## Task
Could you write out the opening lines of the data, word for word, stopping after the line that contains "rng = np.random.default_rng(11)"?

-- START Data provided --

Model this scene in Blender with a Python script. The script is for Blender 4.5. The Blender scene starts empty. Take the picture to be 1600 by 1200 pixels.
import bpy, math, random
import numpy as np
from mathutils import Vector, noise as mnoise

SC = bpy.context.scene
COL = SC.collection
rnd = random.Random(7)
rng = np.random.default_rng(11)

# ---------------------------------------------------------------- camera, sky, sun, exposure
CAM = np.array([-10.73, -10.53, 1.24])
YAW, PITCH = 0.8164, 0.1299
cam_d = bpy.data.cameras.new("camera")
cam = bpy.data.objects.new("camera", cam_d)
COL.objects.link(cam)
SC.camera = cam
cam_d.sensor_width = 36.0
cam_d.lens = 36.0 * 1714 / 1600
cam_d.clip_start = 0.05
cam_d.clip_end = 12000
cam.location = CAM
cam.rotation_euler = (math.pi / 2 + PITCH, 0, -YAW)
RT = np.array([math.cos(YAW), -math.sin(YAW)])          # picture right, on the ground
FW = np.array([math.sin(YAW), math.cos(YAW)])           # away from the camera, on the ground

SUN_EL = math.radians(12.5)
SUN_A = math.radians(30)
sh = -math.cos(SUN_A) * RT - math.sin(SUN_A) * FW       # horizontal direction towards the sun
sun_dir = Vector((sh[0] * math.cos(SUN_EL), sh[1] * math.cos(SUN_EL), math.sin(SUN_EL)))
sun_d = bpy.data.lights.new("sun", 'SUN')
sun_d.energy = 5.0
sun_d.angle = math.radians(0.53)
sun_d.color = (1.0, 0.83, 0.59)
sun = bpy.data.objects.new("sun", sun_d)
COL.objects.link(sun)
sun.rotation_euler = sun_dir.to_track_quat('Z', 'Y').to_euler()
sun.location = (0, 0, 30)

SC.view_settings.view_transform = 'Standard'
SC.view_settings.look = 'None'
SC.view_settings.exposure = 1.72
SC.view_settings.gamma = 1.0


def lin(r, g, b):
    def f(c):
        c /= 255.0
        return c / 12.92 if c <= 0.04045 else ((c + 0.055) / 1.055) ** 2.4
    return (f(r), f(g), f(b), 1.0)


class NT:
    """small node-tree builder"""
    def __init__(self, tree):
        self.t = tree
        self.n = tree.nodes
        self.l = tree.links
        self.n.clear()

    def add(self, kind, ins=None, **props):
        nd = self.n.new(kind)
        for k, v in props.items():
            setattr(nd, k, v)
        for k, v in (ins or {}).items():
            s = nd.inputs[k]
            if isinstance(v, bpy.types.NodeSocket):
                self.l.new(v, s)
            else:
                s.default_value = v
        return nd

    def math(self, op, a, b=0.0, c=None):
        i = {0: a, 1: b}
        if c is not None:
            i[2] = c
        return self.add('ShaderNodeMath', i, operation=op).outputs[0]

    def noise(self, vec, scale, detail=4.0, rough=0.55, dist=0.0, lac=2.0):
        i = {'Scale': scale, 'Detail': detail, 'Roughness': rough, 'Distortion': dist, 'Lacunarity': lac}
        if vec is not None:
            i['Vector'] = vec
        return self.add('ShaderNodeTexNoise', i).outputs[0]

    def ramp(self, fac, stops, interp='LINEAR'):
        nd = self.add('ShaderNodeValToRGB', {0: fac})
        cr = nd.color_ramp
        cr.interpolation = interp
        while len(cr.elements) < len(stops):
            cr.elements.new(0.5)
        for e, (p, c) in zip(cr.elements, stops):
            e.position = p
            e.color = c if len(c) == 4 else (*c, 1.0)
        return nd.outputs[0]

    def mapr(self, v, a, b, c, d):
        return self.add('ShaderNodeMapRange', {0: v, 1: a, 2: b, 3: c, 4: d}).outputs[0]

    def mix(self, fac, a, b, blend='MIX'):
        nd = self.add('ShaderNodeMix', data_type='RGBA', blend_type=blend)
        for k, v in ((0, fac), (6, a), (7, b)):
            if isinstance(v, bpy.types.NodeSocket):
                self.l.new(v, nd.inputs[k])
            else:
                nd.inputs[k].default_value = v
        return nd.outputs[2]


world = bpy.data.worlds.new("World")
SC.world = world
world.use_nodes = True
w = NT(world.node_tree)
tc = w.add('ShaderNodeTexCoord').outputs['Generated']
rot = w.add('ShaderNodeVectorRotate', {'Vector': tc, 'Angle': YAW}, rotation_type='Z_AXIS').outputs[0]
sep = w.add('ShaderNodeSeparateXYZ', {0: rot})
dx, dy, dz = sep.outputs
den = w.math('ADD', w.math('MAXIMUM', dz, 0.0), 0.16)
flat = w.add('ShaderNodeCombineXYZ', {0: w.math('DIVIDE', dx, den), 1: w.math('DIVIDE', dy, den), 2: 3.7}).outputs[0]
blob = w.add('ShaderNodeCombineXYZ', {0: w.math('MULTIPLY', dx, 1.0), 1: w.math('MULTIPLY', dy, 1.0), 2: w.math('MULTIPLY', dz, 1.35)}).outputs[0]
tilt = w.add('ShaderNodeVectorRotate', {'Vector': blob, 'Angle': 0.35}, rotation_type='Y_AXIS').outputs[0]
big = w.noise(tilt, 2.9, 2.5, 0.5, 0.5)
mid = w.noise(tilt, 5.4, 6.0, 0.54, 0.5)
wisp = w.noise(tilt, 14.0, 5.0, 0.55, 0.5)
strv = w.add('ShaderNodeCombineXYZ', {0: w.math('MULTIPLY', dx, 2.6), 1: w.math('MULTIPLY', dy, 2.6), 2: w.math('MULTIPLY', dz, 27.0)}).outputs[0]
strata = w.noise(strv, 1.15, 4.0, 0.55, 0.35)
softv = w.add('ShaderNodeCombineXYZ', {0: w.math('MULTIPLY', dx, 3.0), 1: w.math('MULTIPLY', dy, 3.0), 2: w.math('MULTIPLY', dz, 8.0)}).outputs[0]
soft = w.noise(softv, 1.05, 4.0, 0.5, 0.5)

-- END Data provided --

## Task output
Model this scene in Blender with a Python script. The script is for Blender 4.5. The Blender scene starts empty. Take the picture to be 1600 by 1200 pixels.
import bpy, math, random
import numpy as np
from mathutils import Vector, noise as mnoise

SC = bpy.context.scene
COL = SC.collection
rnd = random.Random(7)
rng = np.random.default_rng(11)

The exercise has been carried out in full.